How The Savior Complex Hurts Us All
March 29, 2008 by pablo
While I was raising funds and awareness for Runnin’ At Midnite a common criticism I received was that I was trying to fill inner-city kids heads with unrealistic dreams and aspirations of being actors or filmmakers. Their thinking went something like this: these kids are trying to survive day-by-day, and here I come with all these ideas and opportunities and then “whoosh”, I’m gone, and the kids are left with their previous lives, which may or may not be more daunting than before.
My first reaction to those remarks was anger. Not the healthiest reaction, I realize, but that’s how it went down. Who are they to say who or who can’t be actors or filmmakers? How can we limit these kids dreams and desires before they’ve even had a chance to explore them? But I’m a realist, and I know that it is a rare few that make it in the arts, all things being equal, much less someone with the deck stacked against them. But I think those people are missing the point.
I didn’t want RAM to “save” people. I don’t think it did. And I know Libertad won’t, just like many of the other educational organizations I’ve worked with haven’t “saved” people. The savior complex for an artist or an organization is a very dangerous one, and one that I will avoid at all costs. To assume you have reached that all-mighty status to “save” someone from their realities is 1) extremely egotistical, and 2) it totally devalues the self-determination and abilities of that person.
In my other jobs I work with all of volunteers who often times come with the savior mentality, ready to work with kids with tattered clothes and smeared faces. And often times that is not what they get. Not all kids fit the “Angels With Dirty Faces” stereotype. But does that mean they don’t need mentoring just as bad as the kids that do? Does that mean that they don’t have the same difficulties, challenges, and problems? Of course they have them, and yes, they need mentoring.
So back to my projects. When I enter a community, like the one we worked with on RAM, I am there to provide opportunities. That is the essence of our educational models. What people do with those opportunities, that is up to them. Many kids took the opportunities and ran with it. Some kids didn’t. Do I think that we failed because each and every kid we worked with didn’t thrive in some capacity after the project ended? No way. I take solace in the fact that, for three weeks, they were presented with an amazing window into the life of a working artist, and had a chance to do something special.
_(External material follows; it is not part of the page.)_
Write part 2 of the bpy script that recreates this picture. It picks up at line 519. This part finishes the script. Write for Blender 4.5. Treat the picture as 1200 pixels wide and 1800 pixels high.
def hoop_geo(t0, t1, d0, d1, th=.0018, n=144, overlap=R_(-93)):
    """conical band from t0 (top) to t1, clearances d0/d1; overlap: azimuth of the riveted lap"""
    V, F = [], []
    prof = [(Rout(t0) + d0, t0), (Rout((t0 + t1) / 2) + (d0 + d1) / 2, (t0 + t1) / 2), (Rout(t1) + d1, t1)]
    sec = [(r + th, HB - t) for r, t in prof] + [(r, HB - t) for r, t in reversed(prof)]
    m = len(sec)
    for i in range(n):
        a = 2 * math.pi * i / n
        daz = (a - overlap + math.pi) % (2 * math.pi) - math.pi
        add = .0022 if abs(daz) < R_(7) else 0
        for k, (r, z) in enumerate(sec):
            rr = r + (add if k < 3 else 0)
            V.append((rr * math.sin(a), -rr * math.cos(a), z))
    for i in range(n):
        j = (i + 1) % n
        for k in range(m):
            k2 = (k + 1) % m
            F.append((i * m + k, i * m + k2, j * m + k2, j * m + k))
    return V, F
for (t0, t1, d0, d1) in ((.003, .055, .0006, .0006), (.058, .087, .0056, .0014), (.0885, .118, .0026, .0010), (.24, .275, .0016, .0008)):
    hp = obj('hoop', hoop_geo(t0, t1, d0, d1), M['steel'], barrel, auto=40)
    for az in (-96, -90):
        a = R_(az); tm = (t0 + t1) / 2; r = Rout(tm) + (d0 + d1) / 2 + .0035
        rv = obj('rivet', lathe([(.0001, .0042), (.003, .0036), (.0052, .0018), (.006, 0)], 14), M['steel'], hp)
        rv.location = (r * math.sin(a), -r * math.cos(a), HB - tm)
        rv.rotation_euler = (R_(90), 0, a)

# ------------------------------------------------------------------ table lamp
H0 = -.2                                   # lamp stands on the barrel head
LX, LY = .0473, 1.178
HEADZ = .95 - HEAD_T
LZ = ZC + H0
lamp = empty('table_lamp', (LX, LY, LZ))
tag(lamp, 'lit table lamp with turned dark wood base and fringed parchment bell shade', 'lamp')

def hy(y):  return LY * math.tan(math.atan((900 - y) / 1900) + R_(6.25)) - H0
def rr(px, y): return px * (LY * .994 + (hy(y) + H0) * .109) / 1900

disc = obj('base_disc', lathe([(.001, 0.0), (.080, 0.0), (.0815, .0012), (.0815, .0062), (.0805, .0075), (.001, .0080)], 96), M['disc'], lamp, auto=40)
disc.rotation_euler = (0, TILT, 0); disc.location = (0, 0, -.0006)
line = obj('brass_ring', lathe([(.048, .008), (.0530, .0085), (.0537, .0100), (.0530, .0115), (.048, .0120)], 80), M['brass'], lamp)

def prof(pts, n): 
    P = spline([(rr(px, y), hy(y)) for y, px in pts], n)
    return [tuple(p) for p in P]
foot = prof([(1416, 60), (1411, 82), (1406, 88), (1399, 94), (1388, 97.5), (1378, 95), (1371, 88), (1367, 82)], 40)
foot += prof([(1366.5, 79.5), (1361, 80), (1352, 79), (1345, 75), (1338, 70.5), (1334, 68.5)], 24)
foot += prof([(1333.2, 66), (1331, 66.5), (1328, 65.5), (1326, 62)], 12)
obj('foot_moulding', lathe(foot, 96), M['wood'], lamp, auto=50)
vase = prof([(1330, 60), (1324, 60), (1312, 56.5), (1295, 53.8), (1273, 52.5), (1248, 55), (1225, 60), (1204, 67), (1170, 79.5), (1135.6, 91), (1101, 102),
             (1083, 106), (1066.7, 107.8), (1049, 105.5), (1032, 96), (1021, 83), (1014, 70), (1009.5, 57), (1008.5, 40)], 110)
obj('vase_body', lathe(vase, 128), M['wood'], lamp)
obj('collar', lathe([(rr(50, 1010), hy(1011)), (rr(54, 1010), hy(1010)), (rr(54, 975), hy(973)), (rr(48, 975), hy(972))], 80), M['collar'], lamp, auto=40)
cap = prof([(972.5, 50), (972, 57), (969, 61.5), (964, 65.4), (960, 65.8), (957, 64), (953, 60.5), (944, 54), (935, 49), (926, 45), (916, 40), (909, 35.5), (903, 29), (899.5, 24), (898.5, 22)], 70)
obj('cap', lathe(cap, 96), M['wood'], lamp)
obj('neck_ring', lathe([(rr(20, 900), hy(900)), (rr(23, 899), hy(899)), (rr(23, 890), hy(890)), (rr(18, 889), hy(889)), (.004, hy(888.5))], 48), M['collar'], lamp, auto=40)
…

If someone told me x kid wouldn’t take some of the things he learned while being mentored during RAM and run with it afterwards, would that someone make me not want to include that kid? No way.
I am in love with providing everyone the same opportunities, and pledge to them to help them how I can after the project is over. There are plenty of sustainable organizations that provide a different kind of mentoring: Boys and Girls Clubs, YMCA, Los Artes, etc. We can’t (and don’t want to) replicate that. What we do is quite different. We engage kids against the backdrop of a very real project, and that realness allows them to see that no, we aren’t doing this because we have to; and yes, we have to perform and make a great product or else our own art suffers; what does this tell a kid? I feel it provides a legitimacy to our efforts; this is not charity. We are not here to save you. We want to provide you these opportunities because we think everyone should have them, and you haven’t, so here you go. Run with us and we’ll run with you.
As Libertad approaches I’m sure many of the same criticisms will start to pop up again, which is good and provides for healthy debate. But at the end of the day I know that I’m not a savior. I am no different than the kids we will be working with - the only difference is that I was born to a different set of circumstances, and allowed certain opportunities.
This is my way of repaying the Universe for that tremendous luck. It’s not a gamble because I don’t look for outcomes. What I look for is within myself: did i do all i could to make sure these kids had the best opportunity to learn, grow and develop through this project? If I can answer yes, we did our job. And if I answered yes, that means that there will undoubtedly be some kids who will seize that opportunity and carry what they learned into making a better life for themselves.
They will have saved themselves. To me, that is the ultimate success story.